#### Direction:
Retype the listing below line for line, but only from the line with "Model this scene" down to the line with "COL = SC.collection", inclusive. Pictures stay out.

#### Data for processing:
-- begin --

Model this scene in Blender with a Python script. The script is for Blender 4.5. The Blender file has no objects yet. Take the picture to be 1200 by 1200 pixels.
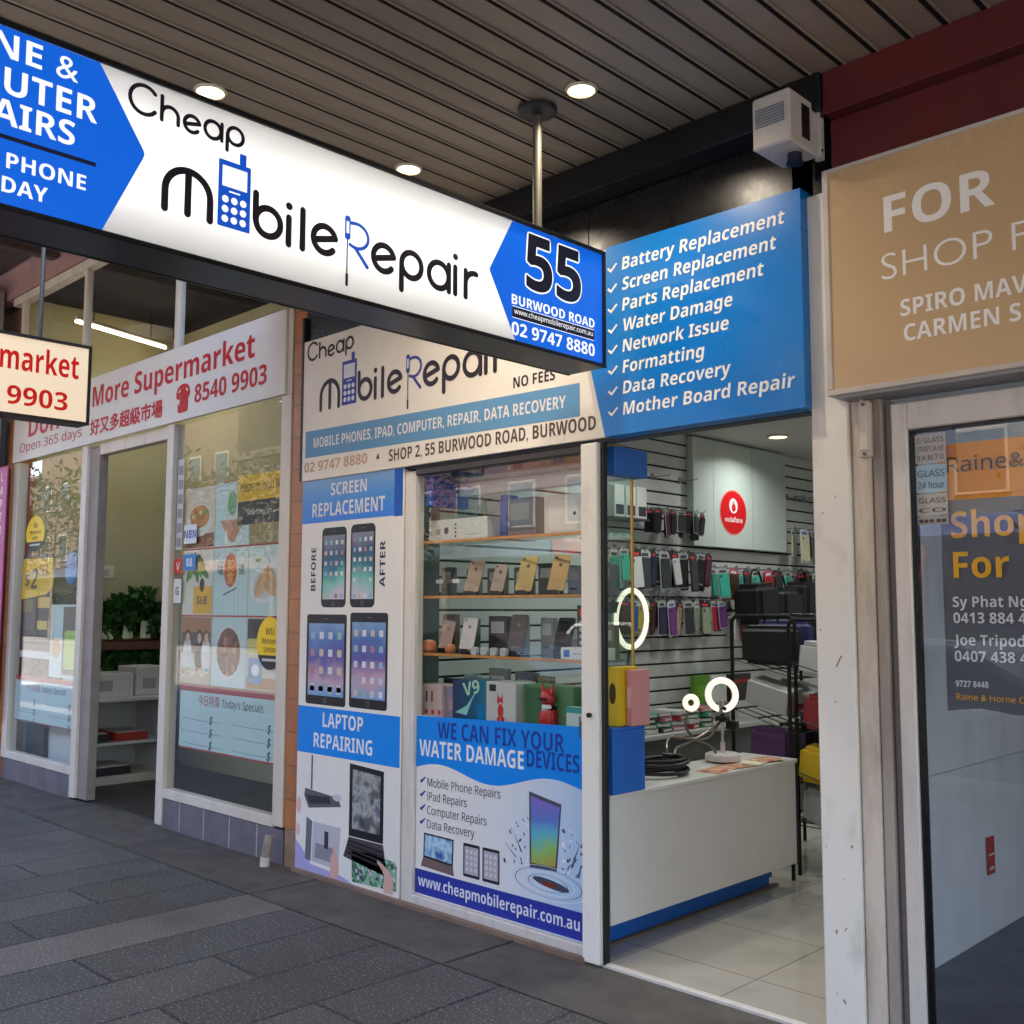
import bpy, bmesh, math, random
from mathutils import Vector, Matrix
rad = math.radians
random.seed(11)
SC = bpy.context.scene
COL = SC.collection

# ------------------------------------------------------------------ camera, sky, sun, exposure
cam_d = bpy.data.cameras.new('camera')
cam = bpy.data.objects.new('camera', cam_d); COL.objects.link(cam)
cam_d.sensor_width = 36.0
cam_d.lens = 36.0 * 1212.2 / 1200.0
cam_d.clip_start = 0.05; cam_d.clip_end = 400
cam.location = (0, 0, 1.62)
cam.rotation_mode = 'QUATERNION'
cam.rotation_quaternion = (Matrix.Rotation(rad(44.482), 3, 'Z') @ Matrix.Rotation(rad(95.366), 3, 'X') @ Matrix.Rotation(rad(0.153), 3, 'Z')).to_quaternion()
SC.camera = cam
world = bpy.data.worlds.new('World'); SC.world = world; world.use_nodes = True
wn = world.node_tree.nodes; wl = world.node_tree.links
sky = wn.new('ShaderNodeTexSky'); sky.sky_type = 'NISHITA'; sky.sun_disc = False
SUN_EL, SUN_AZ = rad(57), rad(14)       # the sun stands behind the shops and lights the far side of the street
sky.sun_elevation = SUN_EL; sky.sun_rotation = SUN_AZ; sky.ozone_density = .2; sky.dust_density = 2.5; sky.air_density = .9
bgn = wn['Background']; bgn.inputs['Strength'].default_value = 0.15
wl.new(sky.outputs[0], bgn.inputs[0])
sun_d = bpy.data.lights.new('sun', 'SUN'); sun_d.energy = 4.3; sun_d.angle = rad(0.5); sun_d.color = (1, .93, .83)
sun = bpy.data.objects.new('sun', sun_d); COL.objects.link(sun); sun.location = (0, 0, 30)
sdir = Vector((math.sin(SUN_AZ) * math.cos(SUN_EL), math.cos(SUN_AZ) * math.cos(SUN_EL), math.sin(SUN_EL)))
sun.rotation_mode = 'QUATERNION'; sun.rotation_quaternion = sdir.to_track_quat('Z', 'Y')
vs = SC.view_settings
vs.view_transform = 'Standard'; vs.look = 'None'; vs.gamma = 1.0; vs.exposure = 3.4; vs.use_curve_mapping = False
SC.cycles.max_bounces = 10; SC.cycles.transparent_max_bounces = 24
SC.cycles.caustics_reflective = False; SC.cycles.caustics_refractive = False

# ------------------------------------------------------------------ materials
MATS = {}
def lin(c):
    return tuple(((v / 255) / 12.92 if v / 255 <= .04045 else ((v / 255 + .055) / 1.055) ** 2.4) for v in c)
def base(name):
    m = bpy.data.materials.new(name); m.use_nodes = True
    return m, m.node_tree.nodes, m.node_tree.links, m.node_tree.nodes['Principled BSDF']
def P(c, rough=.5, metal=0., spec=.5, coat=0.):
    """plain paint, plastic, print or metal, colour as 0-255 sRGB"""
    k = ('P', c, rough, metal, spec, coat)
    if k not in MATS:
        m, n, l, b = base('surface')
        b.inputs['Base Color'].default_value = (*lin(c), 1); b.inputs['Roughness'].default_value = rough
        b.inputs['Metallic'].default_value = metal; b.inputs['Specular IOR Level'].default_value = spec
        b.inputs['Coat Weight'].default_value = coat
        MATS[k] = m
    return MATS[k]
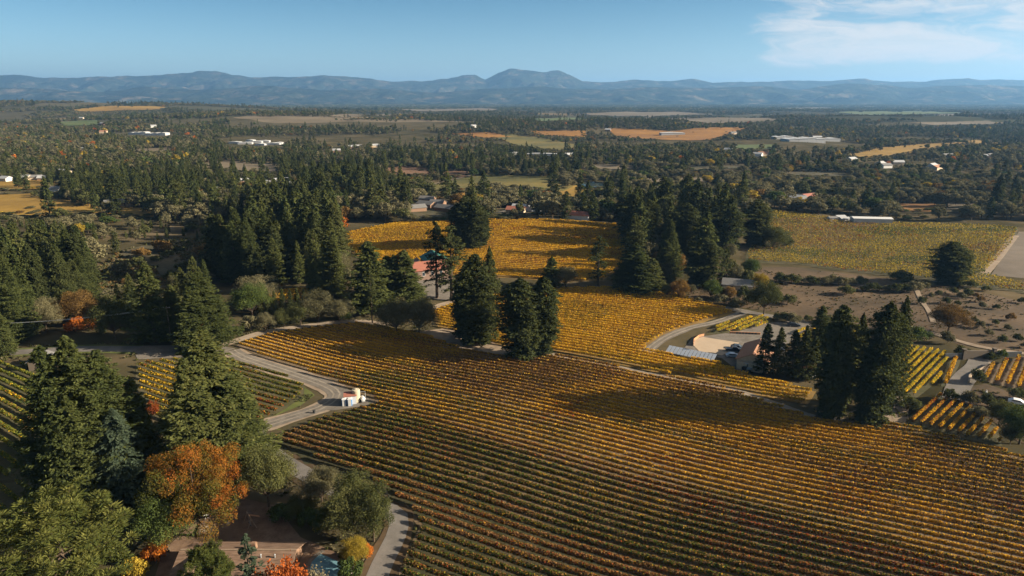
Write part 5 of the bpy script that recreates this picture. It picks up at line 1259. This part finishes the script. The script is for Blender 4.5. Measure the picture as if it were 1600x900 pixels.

-- end --
-- begin --

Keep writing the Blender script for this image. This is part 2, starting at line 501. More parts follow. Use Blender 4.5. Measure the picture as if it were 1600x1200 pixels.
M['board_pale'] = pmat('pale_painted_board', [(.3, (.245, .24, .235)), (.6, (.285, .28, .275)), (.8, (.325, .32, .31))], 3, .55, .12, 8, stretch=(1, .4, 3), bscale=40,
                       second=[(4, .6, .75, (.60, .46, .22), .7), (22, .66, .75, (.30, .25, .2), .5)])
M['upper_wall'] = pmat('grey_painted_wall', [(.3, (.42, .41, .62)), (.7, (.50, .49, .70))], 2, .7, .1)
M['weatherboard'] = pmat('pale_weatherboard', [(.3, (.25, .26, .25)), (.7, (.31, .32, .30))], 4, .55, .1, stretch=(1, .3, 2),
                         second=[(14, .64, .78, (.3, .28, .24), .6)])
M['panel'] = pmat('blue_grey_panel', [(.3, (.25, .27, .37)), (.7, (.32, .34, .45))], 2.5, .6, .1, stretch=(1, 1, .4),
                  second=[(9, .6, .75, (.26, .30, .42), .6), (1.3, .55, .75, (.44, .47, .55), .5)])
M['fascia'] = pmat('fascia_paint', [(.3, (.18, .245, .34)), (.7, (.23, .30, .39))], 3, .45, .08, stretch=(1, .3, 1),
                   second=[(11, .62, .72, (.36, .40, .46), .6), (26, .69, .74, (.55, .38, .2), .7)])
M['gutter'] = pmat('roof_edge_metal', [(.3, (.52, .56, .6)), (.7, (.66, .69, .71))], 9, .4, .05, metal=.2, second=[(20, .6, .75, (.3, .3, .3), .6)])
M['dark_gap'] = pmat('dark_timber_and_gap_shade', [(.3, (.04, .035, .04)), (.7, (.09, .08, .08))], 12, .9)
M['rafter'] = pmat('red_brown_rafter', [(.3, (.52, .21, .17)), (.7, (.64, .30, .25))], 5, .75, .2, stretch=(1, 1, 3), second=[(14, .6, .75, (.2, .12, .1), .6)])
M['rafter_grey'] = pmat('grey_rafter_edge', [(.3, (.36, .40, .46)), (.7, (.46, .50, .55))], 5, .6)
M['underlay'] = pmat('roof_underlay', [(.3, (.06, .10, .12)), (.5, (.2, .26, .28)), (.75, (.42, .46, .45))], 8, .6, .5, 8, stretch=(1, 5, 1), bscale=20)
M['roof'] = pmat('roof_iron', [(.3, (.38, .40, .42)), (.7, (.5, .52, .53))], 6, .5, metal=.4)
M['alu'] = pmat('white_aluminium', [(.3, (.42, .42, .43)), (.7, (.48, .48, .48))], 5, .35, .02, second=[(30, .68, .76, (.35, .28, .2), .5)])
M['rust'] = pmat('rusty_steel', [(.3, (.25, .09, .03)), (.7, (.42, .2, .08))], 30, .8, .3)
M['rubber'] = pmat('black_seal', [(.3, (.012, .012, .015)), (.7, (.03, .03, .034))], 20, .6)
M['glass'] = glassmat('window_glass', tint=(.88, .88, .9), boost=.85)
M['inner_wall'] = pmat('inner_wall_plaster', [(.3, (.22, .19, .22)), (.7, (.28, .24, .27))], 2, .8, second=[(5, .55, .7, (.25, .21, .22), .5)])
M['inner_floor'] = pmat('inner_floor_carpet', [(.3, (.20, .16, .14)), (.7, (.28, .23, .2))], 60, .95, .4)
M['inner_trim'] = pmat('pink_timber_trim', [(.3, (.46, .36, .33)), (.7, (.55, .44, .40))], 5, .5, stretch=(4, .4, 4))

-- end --
-- begin --

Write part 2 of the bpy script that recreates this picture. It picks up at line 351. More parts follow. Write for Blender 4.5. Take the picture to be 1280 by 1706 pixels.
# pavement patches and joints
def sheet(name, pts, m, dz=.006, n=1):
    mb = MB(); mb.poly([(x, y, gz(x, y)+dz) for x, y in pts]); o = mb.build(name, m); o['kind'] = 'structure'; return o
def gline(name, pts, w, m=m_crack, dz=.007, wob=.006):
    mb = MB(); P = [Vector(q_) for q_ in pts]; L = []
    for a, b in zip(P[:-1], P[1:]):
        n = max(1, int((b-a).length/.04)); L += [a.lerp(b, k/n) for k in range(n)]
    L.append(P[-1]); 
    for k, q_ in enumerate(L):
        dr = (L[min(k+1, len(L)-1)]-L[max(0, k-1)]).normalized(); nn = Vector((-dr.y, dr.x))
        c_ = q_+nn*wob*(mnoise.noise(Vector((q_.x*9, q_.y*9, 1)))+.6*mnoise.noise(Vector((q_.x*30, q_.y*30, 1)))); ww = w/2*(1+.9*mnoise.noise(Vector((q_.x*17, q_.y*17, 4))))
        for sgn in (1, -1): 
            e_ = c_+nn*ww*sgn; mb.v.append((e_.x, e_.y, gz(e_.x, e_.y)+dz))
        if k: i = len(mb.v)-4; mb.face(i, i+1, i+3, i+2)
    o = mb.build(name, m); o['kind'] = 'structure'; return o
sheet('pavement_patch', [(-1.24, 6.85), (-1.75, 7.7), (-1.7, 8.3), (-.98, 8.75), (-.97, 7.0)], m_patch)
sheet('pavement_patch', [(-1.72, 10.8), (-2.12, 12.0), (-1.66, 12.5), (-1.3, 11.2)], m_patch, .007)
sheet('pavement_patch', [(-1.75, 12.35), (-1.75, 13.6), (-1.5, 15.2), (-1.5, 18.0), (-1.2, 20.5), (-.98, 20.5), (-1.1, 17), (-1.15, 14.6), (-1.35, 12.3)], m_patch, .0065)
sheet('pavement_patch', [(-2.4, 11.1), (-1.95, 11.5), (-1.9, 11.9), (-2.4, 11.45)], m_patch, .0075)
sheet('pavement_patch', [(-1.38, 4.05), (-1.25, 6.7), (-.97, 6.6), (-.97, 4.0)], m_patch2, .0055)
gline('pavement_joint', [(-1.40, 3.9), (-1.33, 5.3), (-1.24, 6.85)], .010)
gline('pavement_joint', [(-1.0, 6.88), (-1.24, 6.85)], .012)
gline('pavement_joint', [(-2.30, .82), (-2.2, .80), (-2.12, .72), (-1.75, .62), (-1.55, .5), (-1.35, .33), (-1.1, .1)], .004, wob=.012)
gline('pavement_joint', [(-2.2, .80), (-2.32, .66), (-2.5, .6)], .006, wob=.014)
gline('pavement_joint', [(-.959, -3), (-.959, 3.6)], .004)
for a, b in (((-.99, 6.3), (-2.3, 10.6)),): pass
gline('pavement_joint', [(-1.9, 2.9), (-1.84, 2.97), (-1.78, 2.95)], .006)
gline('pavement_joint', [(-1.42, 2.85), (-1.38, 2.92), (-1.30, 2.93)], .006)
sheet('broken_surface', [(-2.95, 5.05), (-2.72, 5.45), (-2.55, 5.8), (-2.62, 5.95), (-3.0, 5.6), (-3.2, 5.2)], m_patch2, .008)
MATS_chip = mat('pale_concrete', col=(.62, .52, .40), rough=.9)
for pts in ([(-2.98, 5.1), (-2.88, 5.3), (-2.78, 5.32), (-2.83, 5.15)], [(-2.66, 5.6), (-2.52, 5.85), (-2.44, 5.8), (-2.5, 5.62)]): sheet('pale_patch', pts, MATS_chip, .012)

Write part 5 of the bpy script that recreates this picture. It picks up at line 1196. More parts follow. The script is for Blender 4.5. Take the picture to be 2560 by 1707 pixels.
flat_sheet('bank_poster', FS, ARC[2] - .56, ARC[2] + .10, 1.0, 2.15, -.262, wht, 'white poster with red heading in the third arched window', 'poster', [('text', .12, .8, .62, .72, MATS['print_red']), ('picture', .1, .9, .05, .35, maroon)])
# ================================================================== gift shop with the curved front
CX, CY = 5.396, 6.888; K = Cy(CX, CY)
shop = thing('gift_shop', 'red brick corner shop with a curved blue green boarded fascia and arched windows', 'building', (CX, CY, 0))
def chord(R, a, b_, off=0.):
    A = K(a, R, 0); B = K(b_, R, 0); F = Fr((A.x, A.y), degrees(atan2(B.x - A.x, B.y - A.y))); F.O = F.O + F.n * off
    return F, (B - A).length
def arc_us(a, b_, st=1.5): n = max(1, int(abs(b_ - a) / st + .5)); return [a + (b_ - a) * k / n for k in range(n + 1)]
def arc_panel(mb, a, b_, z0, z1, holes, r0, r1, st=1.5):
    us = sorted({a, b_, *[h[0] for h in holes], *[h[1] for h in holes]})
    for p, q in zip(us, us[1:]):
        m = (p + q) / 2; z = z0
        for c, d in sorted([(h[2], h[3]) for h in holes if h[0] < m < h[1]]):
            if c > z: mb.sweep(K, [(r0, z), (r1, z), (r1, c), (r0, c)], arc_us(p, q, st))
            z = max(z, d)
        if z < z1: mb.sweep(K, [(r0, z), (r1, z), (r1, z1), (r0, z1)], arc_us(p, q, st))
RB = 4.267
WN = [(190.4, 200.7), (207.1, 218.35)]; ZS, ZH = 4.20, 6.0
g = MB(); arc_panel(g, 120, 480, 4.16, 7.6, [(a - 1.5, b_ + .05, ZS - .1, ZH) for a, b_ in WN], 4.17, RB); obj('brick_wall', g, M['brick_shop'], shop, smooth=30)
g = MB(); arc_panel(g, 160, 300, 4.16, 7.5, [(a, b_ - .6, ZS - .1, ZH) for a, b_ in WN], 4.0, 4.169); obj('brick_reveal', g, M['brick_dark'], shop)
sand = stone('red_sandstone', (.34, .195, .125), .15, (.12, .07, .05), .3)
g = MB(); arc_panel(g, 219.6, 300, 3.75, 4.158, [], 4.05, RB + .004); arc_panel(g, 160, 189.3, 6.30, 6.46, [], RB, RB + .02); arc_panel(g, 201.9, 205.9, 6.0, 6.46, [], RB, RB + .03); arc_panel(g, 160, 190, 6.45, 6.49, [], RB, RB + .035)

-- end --

#### Solution to the exercise:
Model this scene in Blender with a Python script. The script is for Blender 4.5. The Blender file has no objects yet. Take the picture to be 1200 by 1200 pixels.
import bpy, bmesh, math, random
from mathutils import Vector, Matrix
rad = math.radians
random.seed(11)
SC = bpy.context.scene
COL = SC.collection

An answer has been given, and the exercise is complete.